Stated goal: Output the material below unchanged, apart from leaving out the pictures.

Data shown:
※ ※ ※
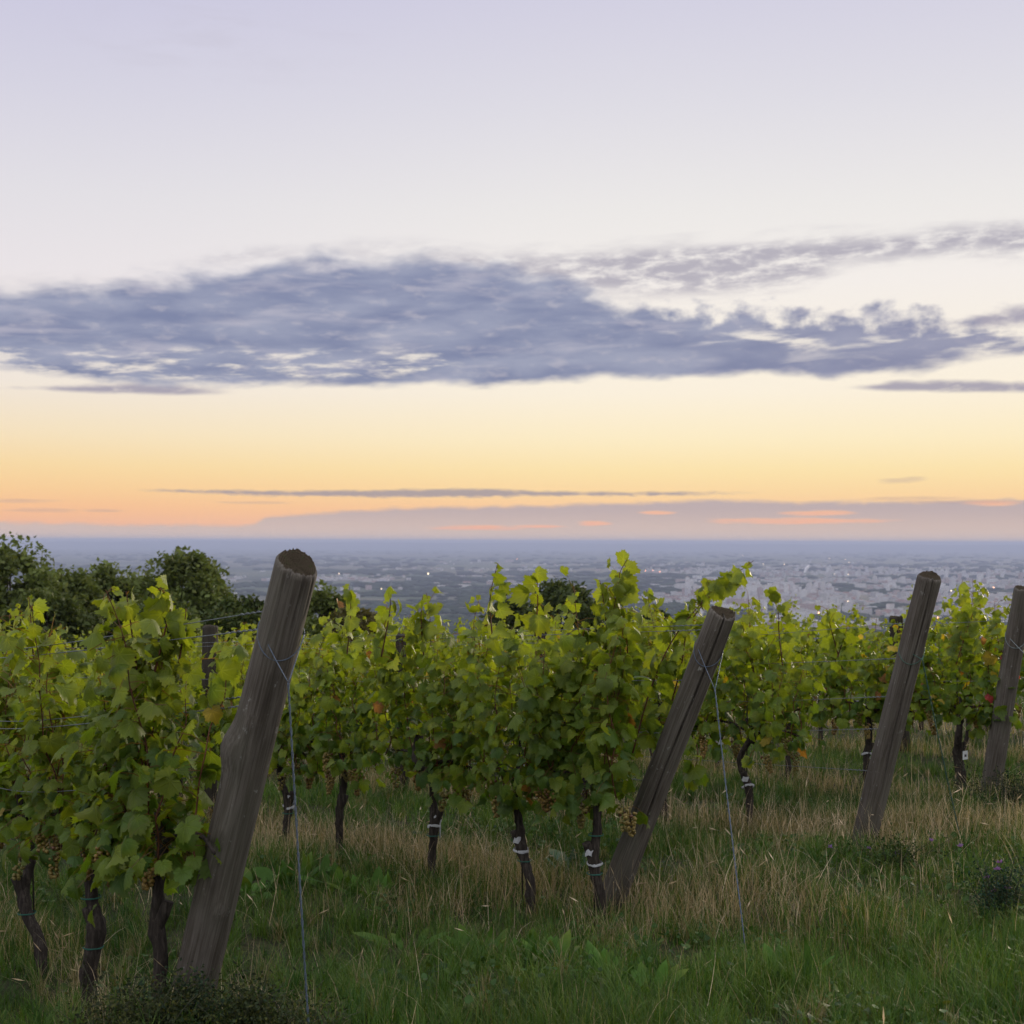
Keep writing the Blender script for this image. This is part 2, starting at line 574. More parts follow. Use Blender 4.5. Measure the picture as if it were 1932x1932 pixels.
def wood_mat():
    m, k, out = new_mat('weathered_post_wood')
    oc = objcoord(k)
    x, y, z = k.sep(oc)
    oi = k.n.new('ShaderNodeObjectInfo').outputs['Random']
    pale = attr_obj(k)
    off = k.mul(oi, 37.0)
    v = k.xyz(k.add(k.mul(x, 42.0), off), k.mul(y, 42.0), k.mul(z, 1.8))
    g1 = k.noise(v, 1.0, 7, 0.66, 0.5)
    v2 = k.xyz(k.add(k.mul(x, 170.0), off), k.mul(y, 170.0), k.mul(z, 3.5))
    g2 = k.noise(v2, 1.0, 3, 0.6)
    blot = k.noise(k.xyz(k.add(k.mul(x, 6.0), off), k.mul(y, 6.0), k.mul(z, 2.2)), 1.0, 5, 0.65)
    base = k.ramp(g1, [(0.22, (0.056, 0.047, 0.039)), (0.42, (0.104, 0.090, 0.077)), (0.64, (0.145, 0.128, 0.112)), (0.86, (0.28, 0.26, 0.235))])
    base = k.mix(k.rng(g2, 0.58, 0.40), base, k.mix(1.0, base, (0.66, 0.64, 0.61), 'MULTIPLY'))
    base = k.mix(k.mul(k.rng(blot, 0.45, 0.7), 0.65), base, k.mix(1.0, base, (0.55, 0.53, 0.50), 'MULTIPLY'))
    # pale lichen specks
    sp = k.noise(k.xyz(k.mul(x, 26.0), k.add(k.mul(y, 26.0), off), k.mul(z, 16.0)), 1.0, 5, 0.7)
    base = k.mix(k.mul(k.rng(sp, 0.62, 0.70), 0.65), base, (0.30, 0.30, 0.285))
    # greenish algae
    base = k.mix(k.mul(k.rng(blot, 0.55, 0.35), 0.22), base, (0.075, 0.085, 0.055))
    base = k.mix(1.0, base, pale, 'MULTIPLY')      # darker wood on the upright row posts
    h = k.add(g1, k.mul(g2, 0.5))
    p = principled(k, base, 0.88, 0.2, h, 0.005)
    k.l.new(p.outputs[0], out.inputs['Surface'])
    # end grain
    m2, k, out = new_mat('post_end_grain')
    oc = objcoord(k)
    x, y, z = k.sep(oc)
    rr = k.m('SQRT', k.add(k.mul(x, x), k.mul(y, y)))
    n = k.noise(oc, 45.0, 5, 0.7)
    ring = k.m('PINGPONG', k.add(k.mul(rr, 130.0), k.mul(n, 1.2)), 0.5)
    c = k.mix(k.mul(ring, 1.2), (0.032, 0.024, 0.016), (0.10, 0.078, 0.052))
    c = k.mix(k.rng(n, 0.5, 0.72), c, (0.045, 0.046, 0.022))
    p = principled(k, c, 0.95, 0.1, n, 0.02)
    k.l.new(p.outputs[0], out.inputs['Surface'])
    return m, m2


M_WOOD, M_END = wood_mat()

# ------------------------------------------------------------------ terrain
DIR = np.array([-0.6, 0.8])               # the rows run this way, downhill
NRM = np.array([0.8, 0.6])
ROW0 = {1: (-1.23, 5.1), 2: (0.545, 7.4), 3: (2.28, 8.6), 4: (3.84, 10.6), 5: (5.5, 12.5), 6: (7.2, 14.3), 7: (9.0, 16.0)}
_cp = np.array([(-1.23, 5.1, 1.80), (-1.84, 5.74, 2.06), (-2.35, 6.4, 2.06), (0.545, 7.4, 2.0), (0.46, 7.0, 2.06), (0.07, 7.52, 2.10),
                (-0.5, 8.28, 2.13), (-1.1, 9.2, 2.17), (-1.7, 9.9, 2.33), (2.28, 8.6, 1.95), (1.7, 9.37, 2.06), (3.84, 10.6, 2.03), (3.66, 10.84, 2.13),
                (-0.3, 5.3, 1.86), (1.5, 5.4, 1.88), (0.4, 5.9, 1.93), (1.1, 6.3, 1.94)])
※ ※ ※
The completed task:
Keep writing the Blender script for this image. This is part 2, starting at line 574. More parts follow. Use Blender 4.5. Measure the picture as if it were 1932x1932 pixels.
def wood_mat():
    m, k, out = new_mat('weathered_post_wood')
    oc = objcoord(k)
    x, y, z = k.sep(oc)
    oi = k.n.new('ShaderNodeObjectInfo').outputs['Random']
    pale = attr_obj(k)
    off = k.mul(oi, 37.0)
    v = k.xyz(k.add(k.mul(x, 42.0), off), k.mul(y, 42.0), k.mul(z, 1.8))
    g1 = k.noise(v, 1.0, 7, 0.66, 0.5)
    v2 = k.xyz(k.add(k.mul(x, 170.0), off), k.mul(y, 170.0), k.mul(z, 3.5))
    g2 = k.noise(v2, 1.0, 3, 0.6)
    blot = k.noise(k.xyz(k.add(k.mul(x, 6.0), off), k.mul(y, 6.0), k.mul(z, 2.2)), 1.0, 5, 0.65)
    base = k.ramp(g1, [(0.22, (0.056, 0.047, 0.039)), (0.42, (0.104, 0.090, 0.077)), (0.64, (0.145, 0.128, 0.112)), (0.86, (0.28, 0.26, 0.235))])
    base = k.mix(k.rng(g2, 0.58, 0.40), base, k.mix(1.0, base, (0.66, 0.64, 0.61), 'MULTIPLY'))
    base = k.mix(k.mul(k.rng(blot, 0.45, 0.7), 0.65), base, k.mix(1.0, base, (0.55, 0.53, 0.50), 'MULTIPLY'))
    # pale lichen specks
    sp = k.noise(k.xyz(k.mul(x, 26.0), k.add(k.mul(y, 26.0), off), k.mul(z, 16.0)), 1.0, 5, 0.7)
    base = k.mix(k.mul(k.rng(sp, 0.62, 0.70), 0.65), base, (0.30, 0.30, 0.285))
    # greenish algae
    base = k.mix(k.mul(k.rng(blot, 0.55, 0.35), 0.22), base, (0.075, 0.085, 0.055))
    base = k.mix(1.0, base, pale, 'MULTIPLY')      # darker wood on the upright row posts
    h = k.add(g1, k.mul(g2, 0.5))
    p = principled(k, base, 0.88, 0.2, h, 0.005)
    k.l.new(p.outputs[0], out.inputs['Surface'])
    # end grain
    m2, k, out = new_mat('post_end_grain')
    oc = objcoord(k)
    x, y, z = k.sep(oc)
    rr = k.m('SQRT', k.add(k.mul(x, x), k.mul(y, y)))
    n = k.noise(oc, 45.0, 5, 0.7)
    ring = k.m('PINGPONG', k.add(k.mul(rr, 130.0), k.mul(n, 1.2)), 0.5)
    c = k.mix(k.mul(ring, 1.2), (0.032, 0.024, 0.016), (0.10, 0.078, 0.052))
    c = k.mix(k.rng(n, 0.5, 0.72), c, (0.045, 0.046, 0.022))
    p = principled(k, c, 0.95, 0.1, n, 0.02)
    k.l.new(p.outputs[0], out.inputs['Surface'])
    return m, m2


M_WOOD, M_END = wood_mat()

# ------------------------------------------------------------------ terrain
DIR = np.array([-0.6, 0.8])               # the rows run this way, downhill
NRM = np.array([0.8, 0.6])
ROW0 = {1: (-1.23, 5.1), 2: (0.545, 7.4), 3: (2.28, 8.6), 4: (3.84, 10.6), 5: (5.5, 12.5), 6: (7.2, 14.3), 7: (9.0, 16.0)}
_cp = np.array([(-1.23, 5.1, 1.80), (-1.84, 5.74, 2.06), (-2.35, 6.4, 2.06), (0.545, 7.4, 2.0), (0.46, 7.0, 2.06), (0.07, 7.52, 2.10),
                (-0.5, 8.28, 2.13), (-1.1, 9.2, 2.17), (-1.7, 9.9, 2.33), (2.28, 8.6, 1.95), (1.7, 9.37, 2.06), (3.84, 10.6, 2.03), (3.66, 10.84, 2.13),
                (-0.3, 5.3, 1.86), (1.5, 5.4, 1.88), (0.4, 5.9, 1.93), (1.1, 6.3, 1.94)])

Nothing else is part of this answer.